The stories of Judas and Peter bear directly on this blog's description, particularly "the salvation of wakeful death." This is the state to which we should aspire, a state of all-consuming servitude. It should probably be clear that Jesus' emphasis on the duties of the master in such relationships--including the believer-to-God relationship that all life is leading to--means that the efforts of the servant are not seen as a direct attempt to "earn" salvation. God's role as master is permeated with unwarranted grace enjoyed by the believer, and it is indeed horrible whenever this is forgotten, and God is thereby defamed.
The stories of Judas and Peter, as related by the Gospels, are similar in one crucial regard: they can be boiled down to versions, in simplest form, of "the salvation of wakeful death." (I do not mean to opine here whether either of the men were saved or not.
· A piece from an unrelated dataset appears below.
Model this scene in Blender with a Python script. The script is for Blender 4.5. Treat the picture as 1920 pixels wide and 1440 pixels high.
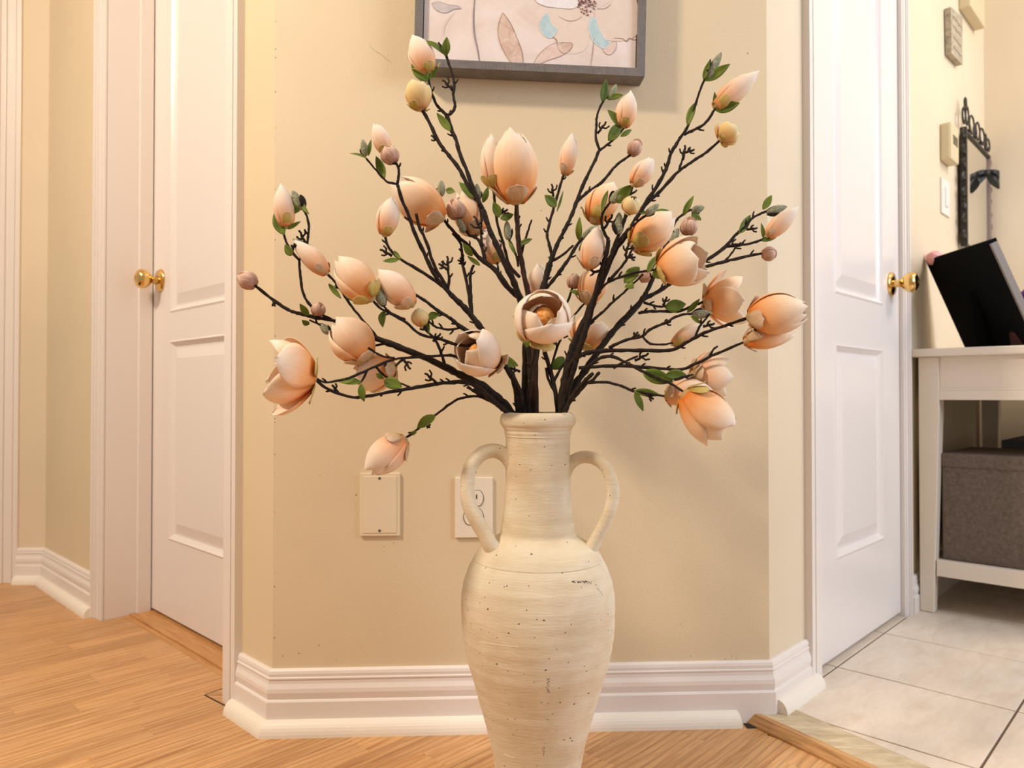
import bpy, bmesh, math, random
from mathutils import Vector, Matrix
random.seed(7)
sc = bpy.context.scene
for o in list(bpy.data.objects): bpy.data.objects.remove(o)

# ------------------------------------------------------------ camera, world, lights
F_PX, CAM_H, PITCH = 1390.0, 0.61, math.atan(18/1390)
cam_d = bpy.data.cameras.new('camera'); cam = bpy.data.objects.new('camera', cam_d)
sc.collection.objects.link(cam); sc.camera = cam
cam.location = (0, 0, CAM_H); cam.rotation_euler = (math.pi/2 + PITCH, 0, 0)
cam_d.sensor_width = 36; cam_d.lens = F_PX/1920*36; cam_d.clip_start = .02
cam_d.dof.use_dof = True; cam_d.dof.focus_distance = 1.17; cam_d.dof.aperture_fstop = 5.0

w = bpy.data.worlds.new('world'); sc.world = w; w.use_nodes = True
w.node_tree.nodes['Background'].inputs[0].default_value = (1.0, .90, .80, 1)
w.node_tree.nodes['Background'].inputs[1].default_value = .36

def area(name, loc, target, size, power, col, spread=180):
    d = bpy.data.lights.new(name, 'AREA'); o = bpy.data.objects.new(name, d)
    d.shape = 'RECTANGLE'; d.size, d.size_y = size; d.energy = power; d.color = col
    d.spread = math.radians(spread)
    o.location = loc; o.rotation_euler = (Vector(target)-Vector(loc)).to_track_quat('-Z', 'Y').to_euler()
    sc.collection.objects.link(o); return o
area('hall_lamp', (-1.50, .20, 2.40), (-.1, 1.3, .5), (.22, .22), 54, (1.0, .84, .66))
area('kitchen_window', (2.65, -.05, 1.7), (.6, 1.5, .8), (1.2, 1.2), 42, (.76, .86, 1.0))
area('room_lamp', (2.25, 1.3, 2.36), (1.6, 2.2, .9), (.3, .3), 14, (1.0, .90, .80))
area('hall_far_lamp', (-2.2, .9, 2.3), (-1.5, 2.2, 1.0), (.4, .4), 6, (1.0, .80, .56))
sc.view_settings.view_transform = 'Standard'; sc.view_settings.look = 'None'
sc.view_settings.gamma = 1; sc.view_settings.use_curve_mapping = False
sc.view_settings.exposure = 0.20
sc.cycles.use_denoising = True
sc.cycles.max_bounces = 6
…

That is not my business.) The functional aspect of wakeful death is twofold. First, there is the remittance, offered by us, of the value of a servant--placing it above our lives. Second, there is waiting for the final consummation of actual death. We pay the price of servitude, and then we pay with our lives.
Judas, in extreme despair, hurled back at the Jewish authorities the blood money--described no end by the interpreters as the price of a slave. Then he ended his life.
Peter, in an agony of remorse made more acute by Jesus' persistent questioning at the Sea of Tiberias, is given to understand that his life will consist of unrelenting service to the flock, ended with a probably quite unpleasant death. No televangelist's "abundant life" for Peter.
Nor indeed can any of us expect other than servitude and death. If, as would seem prudent, we are to see ourselves in Jesus' story of the Prodigal Son, then all of us--having once been true heirs of the father--are reduced to pleading for the role of the servant. And make no mistake, the Prodigal Son, though received with such joy, is also carefully described to us as a son now no longer with a patrimony, possibly without marriage prospects, and certainly fated to be in service to his elder brother for all their lives.
Of course, we are all in service to our sisters and brothers all our lives. God help us.